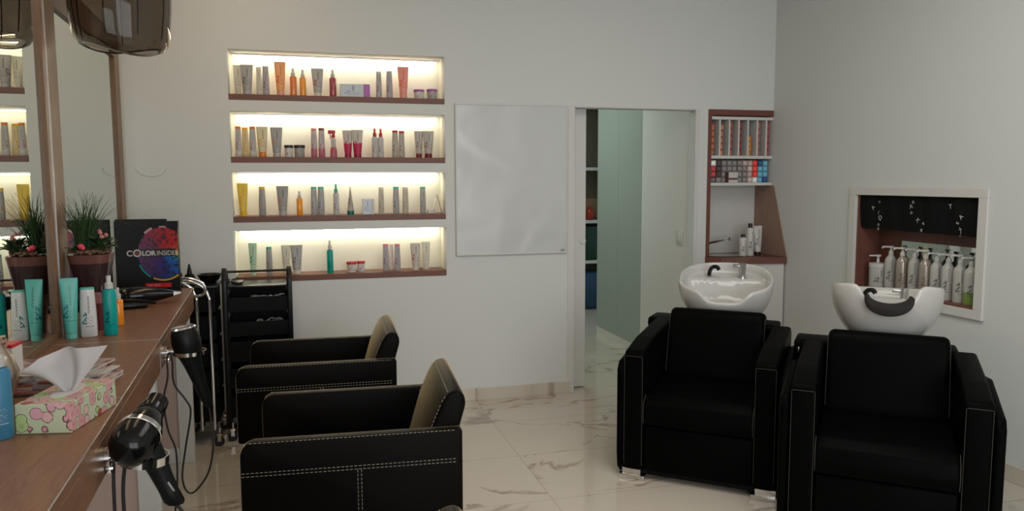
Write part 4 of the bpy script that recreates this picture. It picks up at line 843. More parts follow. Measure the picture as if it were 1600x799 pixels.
for (x, y, z, r) in ((-0.02, -0.055, 0.325, 0.013), (-0.012, -0.062, 0.32, 0.009)):
    bm = new_bm(); lathe(bm, [(0, -r*0.8), (r*0.7, -r*0.5), (r, 0), (r*0.8, r*0.7), (0.0, r)], 10, (x, y, z)); obj('flower', bm, mat('hot_pink_petals', (0.62, 0.06, 0.10), 0.5), t)
for (x, y, z) in ((0.040, -0.02, 0.375), (0.055, 0.0, 0.365), (0.03, 0.01, 0.38), (0.048, -0.035, 0.36)):
    bm = new_bm(); bmesh.ops.create_icosphere(bm, subdivisions=1, radius=0.009, matrix=Matrix.Translation((x, y, z))); tube(bm, [(x, y, z), (0.042, -0.01, 0.32)], 0.0012, 5); obj('flower', bm, mat('pale_pink_petals', (0.50, 0.20, 0.18), 0.6), t)
# black display box with round colour mosaic
BW, BH, BD = 0.300, 0.372, 0.035
q = at(283, 457, 4.20)
t = thing('display_box', 'black upright box with a round colour mosaic reading COLORINSIDER', 'display box', (-0.637, 4.21, CT), R(-3.0))
bm = new_bm(); bx(bm, (-BW, 0, 0), (0, BD, BH-0.004), 0.0015, 1); bx(bm, (-BW-0.005, BD, 0), (-0.06, BD+0.02, BH+0.006), 0.0015, 1); obj('carton', bm, CARDB, t)
MO = mat('mosaic_print', (0.3, 0.05, 0.05), 0.35); nt = NT(MO); g = nt.add('ShaderNodeTexCoord').outputs['Object']; sep = nt.add('ShaderNodeSeparateXYZ'); nt.l.new(g, sep.inputs[0]); X_, Z_ = sep.outputs[0], sep.outputs[2]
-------
__STATED EXERCISE__
Every line of the data should be copied as it stands, without the images.

__WORKED SOLUTION__
Write part 4 of the bpy script that recreates this picture. It picks up at line 843. More parts follow. Measure the picture as if it were 1600x799 pixels.
for (x, y, z, r) in ((-0.02, -0.055, 0.325, 0.013), (-0.012, -0.062, 0.32, 0.009)):
    bm = new_bm(); lathe(bm, [(0, -r*0.8), (r*0.7, -r*0.5), (r, 0), (r*0.8, r*0.7), (0.0, r)], 10, (x, y, z)); obj('flower', bm, mat('hot_pink_petals', (0.62, 0.06, 0.10), 0.5), t)
for (x, y, z) in ((0.040, -0.02, 0.375), (0.055, 0.0, 0.365), (0.03, 0.01, 0.38), (0.048, -0.035, 0.36)):
    bm = new_bm(); bmesh.ops.create_icosphere(bm, subdivisions=1, radius=0.009, matrix=Matrix.Translation((x, y, z))); tube(bm, [(x, y, z), (0.042, -0.01, 0.32)], 0.0012, 5); obj('flower', bm, mat('pale_pink_petals', (0.50, 0.20, 0.18), 0.6), t)
# black display box with round colour mosaic
BW, BH, BD = 0.300, 0.372, 0.035
q = at(283, 457, 4.20)
t = thing('display_box', 'black upright box with a round colour mosaic reading COLORINSIDER', 'display box', (-0.637, 4.21, CT), R(-3.0))
bm = new_bm(); bx(bm, (-BW, 0, 0), (0, BD, BH-0.004), 0.0015, 1); bx(bm, (-BW-0.005, BD, 0), (-0.06, BD+0.02, BH+0.006), 0.0015, 1); obj('carton', bm, CARDB, t)
MO = mat('mosaic_print', (0.3, 0.05, 0.05), 0.35); nt = NT(MO); g = nt.add('ShaderNodeTexCoord').outputs['Object']; sep = nt.add('ShaderNodeSeparateXYZ'); nt.l.new(g, sep.inputs[0]); X_, Z_ = sep.outputs[0], sep.outputs[2]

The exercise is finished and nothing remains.